Festival For Late Country Star To Include Pardon For Old Arrest


This appeared on AL.com - October 28, 2007

One thing bluegrass-country singer Marty Stuart will not be doing following his performance Saturday in Starkville is pick flowers.

Stuart and his band, the Fabulous Superlatives, will be in town for the Johnny Cash Flower Pickin' Festival Friday through Sunday. A ceremonial pardon will be presented to the family of the "Man in Black" on Saturday.

In some versions of the famous story, Cash was arrested in Starkville more than 40 years ago for picking flowers in someone's yard.

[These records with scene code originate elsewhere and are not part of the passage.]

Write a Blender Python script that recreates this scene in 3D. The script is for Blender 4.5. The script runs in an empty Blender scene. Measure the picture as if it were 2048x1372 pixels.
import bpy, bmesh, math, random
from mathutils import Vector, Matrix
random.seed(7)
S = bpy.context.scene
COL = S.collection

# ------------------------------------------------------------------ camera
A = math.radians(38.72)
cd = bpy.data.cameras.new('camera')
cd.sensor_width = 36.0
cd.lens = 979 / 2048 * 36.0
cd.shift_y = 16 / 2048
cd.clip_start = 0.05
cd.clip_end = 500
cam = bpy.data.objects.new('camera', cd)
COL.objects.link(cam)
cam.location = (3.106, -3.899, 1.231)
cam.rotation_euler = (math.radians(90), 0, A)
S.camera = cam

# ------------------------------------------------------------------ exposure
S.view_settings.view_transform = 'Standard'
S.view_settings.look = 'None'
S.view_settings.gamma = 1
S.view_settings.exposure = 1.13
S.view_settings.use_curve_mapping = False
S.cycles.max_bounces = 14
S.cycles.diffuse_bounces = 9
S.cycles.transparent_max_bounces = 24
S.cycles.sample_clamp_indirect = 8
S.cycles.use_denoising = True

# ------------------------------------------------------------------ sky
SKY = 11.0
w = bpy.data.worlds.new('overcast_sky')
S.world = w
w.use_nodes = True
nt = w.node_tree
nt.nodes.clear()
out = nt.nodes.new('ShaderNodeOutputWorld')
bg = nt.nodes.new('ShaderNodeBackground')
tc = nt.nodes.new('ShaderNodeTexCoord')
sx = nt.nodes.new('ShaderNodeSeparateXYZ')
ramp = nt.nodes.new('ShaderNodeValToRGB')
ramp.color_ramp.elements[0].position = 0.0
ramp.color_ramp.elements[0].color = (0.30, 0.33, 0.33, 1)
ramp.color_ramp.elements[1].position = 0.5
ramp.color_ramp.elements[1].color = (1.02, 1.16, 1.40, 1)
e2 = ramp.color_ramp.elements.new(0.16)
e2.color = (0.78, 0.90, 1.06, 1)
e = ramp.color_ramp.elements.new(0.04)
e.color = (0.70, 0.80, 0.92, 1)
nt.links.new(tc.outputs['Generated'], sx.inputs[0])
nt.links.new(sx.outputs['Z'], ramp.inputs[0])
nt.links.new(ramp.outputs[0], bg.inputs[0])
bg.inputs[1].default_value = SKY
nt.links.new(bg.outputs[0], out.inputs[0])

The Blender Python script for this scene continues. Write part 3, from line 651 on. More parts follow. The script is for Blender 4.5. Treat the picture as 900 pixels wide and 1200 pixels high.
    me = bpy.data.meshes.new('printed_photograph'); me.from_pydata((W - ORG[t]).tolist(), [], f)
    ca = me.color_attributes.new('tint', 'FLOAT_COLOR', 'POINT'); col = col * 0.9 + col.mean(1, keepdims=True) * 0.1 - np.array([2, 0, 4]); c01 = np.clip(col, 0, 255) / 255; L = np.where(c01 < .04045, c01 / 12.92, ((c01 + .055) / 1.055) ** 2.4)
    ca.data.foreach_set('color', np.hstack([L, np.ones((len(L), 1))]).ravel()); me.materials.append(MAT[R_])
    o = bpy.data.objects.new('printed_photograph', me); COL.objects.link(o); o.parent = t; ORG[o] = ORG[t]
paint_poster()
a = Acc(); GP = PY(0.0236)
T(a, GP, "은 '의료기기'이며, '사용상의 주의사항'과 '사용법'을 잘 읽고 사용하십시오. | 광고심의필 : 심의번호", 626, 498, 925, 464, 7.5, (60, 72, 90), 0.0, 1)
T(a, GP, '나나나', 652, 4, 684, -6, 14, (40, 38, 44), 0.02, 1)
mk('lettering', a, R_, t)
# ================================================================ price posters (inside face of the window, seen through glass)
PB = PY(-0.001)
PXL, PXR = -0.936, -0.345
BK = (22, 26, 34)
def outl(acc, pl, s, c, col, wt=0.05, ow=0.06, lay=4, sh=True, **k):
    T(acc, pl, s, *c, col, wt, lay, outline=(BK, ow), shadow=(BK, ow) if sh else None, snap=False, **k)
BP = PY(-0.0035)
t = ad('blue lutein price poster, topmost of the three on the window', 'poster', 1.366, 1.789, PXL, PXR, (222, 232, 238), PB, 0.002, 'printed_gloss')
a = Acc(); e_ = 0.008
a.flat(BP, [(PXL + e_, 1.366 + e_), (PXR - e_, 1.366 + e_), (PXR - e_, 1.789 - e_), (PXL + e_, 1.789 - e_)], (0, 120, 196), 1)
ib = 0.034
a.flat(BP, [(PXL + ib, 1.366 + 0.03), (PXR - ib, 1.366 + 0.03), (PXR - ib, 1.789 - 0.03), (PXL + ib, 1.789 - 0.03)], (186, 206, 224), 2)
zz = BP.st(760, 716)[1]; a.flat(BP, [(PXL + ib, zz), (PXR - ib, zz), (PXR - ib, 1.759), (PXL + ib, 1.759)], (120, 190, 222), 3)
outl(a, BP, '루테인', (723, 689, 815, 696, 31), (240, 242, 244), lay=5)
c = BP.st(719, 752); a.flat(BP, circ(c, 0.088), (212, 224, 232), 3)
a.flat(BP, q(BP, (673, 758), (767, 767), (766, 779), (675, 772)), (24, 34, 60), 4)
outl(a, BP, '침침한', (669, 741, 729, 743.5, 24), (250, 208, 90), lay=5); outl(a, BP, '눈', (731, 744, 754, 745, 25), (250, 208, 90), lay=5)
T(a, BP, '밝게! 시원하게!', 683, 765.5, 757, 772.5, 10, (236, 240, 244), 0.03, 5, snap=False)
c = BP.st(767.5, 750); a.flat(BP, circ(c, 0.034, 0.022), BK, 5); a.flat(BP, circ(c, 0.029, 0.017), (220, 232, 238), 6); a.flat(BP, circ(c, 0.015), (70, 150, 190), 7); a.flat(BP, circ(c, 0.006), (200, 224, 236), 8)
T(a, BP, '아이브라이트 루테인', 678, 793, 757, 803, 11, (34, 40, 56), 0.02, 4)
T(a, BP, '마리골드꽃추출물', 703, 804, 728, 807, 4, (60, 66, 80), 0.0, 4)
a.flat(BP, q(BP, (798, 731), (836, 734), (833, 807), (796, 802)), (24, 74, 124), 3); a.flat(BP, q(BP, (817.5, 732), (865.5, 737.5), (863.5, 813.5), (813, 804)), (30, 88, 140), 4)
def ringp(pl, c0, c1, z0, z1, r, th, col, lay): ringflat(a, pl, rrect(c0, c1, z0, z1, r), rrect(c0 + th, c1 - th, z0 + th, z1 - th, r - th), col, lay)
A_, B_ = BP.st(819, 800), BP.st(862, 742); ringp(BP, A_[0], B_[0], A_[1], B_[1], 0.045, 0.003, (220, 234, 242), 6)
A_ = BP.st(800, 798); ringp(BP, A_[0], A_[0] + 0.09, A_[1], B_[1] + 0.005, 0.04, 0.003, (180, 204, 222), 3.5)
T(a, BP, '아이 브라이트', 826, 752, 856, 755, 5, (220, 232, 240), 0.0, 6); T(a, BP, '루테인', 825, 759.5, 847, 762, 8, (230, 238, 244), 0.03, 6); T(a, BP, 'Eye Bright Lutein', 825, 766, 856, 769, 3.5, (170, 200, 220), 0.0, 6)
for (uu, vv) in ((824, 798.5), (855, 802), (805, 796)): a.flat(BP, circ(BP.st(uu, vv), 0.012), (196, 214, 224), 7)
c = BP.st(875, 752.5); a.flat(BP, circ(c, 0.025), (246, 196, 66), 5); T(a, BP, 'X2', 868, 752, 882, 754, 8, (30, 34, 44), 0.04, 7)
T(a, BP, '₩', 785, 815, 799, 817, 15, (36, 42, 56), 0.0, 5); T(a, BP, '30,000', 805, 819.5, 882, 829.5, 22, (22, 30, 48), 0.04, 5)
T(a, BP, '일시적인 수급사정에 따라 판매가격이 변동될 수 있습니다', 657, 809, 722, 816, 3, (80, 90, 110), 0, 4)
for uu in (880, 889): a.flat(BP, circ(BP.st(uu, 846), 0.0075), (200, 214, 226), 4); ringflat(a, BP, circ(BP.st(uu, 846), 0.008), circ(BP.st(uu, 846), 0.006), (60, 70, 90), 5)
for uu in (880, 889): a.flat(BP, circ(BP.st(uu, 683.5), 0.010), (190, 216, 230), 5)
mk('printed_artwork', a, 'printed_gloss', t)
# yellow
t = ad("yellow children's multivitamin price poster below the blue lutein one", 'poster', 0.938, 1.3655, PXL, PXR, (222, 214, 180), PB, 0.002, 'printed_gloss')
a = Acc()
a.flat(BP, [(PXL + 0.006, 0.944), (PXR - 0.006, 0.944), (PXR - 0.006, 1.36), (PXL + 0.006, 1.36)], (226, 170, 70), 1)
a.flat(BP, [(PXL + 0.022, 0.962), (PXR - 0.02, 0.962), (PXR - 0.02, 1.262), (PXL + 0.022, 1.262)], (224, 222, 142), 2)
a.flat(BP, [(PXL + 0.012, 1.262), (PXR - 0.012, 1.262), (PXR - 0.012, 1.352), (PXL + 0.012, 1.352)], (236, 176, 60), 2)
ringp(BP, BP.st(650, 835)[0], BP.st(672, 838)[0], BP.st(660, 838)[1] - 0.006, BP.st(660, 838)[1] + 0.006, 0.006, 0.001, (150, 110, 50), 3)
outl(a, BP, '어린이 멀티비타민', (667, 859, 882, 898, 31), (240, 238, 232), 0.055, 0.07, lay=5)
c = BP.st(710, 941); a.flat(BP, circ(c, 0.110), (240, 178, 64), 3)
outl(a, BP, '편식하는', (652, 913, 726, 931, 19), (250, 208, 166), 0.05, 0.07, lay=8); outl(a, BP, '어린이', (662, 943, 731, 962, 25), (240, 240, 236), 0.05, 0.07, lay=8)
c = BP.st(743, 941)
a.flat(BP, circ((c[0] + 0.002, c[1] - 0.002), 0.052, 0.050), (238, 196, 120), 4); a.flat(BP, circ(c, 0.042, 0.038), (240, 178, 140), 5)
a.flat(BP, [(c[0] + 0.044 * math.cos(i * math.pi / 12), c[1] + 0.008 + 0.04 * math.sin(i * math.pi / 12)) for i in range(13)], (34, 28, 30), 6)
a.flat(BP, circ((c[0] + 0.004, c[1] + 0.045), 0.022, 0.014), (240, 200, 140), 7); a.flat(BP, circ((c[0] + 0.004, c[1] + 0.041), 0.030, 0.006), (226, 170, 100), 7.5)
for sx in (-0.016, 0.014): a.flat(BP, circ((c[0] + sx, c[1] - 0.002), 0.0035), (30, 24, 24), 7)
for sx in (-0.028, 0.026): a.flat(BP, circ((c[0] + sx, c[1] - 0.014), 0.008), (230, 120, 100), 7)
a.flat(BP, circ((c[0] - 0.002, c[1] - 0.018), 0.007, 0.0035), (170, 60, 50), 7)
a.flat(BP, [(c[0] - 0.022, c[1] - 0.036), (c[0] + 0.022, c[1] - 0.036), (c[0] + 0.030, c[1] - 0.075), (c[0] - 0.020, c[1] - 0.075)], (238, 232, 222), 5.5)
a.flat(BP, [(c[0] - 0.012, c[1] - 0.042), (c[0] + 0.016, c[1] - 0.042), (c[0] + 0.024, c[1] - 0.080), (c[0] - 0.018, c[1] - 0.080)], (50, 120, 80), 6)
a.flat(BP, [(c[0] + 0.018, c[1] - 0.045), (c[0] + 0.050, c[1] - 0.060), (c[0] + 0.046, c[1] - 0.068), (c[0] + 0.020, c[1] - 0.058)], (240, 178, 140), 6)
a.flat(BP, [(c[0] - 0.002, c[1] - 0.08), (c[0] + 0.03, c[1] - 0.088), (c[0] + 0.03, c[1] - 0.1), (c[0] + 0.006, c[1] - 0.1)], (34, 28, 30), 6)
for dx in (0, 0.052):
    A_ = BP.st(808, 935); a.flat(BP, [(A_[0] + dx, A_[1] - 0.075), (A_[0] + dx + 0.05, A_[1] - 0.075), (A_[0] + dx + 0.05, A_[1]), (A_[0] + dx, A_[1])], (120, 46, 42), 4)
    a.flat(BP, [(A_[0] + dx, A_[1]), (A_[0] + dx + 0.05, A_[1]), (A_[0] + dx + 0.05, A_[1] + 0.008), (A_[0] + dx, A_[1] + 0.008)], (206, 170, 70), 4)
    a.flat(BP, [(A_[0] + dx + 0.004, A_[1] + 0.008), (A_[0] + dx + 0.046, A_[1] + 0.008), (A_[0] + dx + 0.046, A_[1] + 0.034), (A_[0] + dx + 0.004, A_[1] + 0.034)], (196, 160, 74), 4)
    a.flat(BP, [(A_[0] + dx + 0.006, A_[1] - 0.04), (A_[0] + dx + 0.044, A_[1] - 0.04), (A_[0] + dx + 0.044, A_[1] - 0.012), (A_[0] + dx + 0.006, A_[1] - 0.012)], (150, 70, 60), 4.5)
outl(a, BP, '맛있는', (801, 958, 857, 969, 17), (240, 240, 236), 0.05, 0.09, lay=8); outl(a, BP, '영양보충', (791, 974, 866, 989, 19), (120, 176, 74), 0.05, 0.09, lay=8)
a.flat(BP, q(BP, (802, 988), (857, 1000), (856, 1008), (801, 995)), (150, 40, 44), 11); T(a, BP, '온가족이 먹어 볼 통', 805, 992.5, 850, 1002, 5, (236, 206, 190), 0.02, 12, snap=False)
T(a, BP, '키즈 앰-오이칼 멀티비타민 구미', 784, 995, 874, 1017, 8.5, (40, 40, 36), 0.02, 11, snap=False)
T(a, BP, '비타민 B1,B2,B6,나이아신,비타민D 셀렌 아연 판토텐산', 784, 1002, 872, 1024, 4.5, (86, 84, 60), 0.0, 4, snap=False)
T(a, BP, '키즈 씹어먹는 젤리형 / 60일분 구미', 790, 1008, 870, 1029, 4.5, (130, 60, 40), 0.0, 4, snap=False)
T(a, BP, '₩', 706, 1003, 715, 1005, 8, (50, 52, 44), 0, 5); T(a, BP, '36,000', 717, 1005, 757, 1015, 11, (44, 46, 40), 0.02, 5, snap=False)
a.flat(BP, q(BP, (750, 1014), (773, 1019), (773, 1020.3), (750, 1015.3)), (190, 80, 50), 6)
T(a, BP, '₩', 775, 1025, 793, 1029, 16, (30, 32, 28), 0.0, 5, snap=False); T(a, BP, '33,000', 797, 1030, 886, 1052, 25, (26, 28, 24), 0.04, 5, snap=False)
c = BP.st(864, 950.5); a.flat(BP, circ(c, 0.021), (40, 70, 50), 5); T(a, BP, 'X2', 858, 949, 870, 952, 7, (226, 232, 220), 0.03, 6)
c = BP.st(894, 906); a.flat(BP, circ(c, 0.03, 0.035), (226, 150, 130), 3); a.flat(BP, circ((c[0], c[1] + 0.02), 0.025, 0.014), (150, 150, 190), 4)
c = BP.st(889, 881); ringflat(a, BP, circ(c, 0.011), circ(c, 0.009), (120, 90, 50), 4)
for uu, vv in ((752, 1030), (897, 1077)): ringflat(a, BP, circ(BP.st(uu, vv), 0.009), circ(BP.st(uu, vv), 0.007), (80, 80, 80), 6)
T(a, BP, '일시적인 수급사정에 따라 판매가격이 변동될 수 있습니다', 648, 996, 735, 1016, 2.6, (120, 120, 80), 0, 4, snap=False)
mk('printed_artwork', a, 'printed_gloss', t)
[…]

"I can tell you one thing. I won't be pulling no flowers," Stuart said with a laugh in a telephone interview with The Associated Press from his office in Hendersonville, Tennessee.

Stuart, a native of Philadelphia, Mississippi, was a longtime friend of Cash and performed with the singer.

"Elvis fans have Tupelo and Graceland and now we will give Johnny Cash fans Starkville because there is no specific place that you think of for Johnny Cash fans to come together and pay tribute," said Robbie Ward, executive director of the festival.

The festival honoring Cash kicks off Friday with events on the campus of Mississippi State University. University of Georgia history professor John Hayes opens the conference with a lecture on religion and the South through the prism of Johnny Cash. After that a community-wide social is planned with a charity auction at the Pi Kappa Alpha fraternity house, Ward said.

At the university's amphitheater, there will be a showing of the Cash-biopic "Walk the Line."

On Saturday, Stuart will perform outdoors in downtown Starkville. That night officials will issue a symbolic posthumous pardon to members of Cash's family, including daughter Kathy Cash Tittle. Tittle, of Hendersonville, Tenn., is the daughter of Cash and his first wife, Vivian.

"He'd probably walk onto the stage and say 'well it's about time,' " said Cash's sister, Joanne Cash.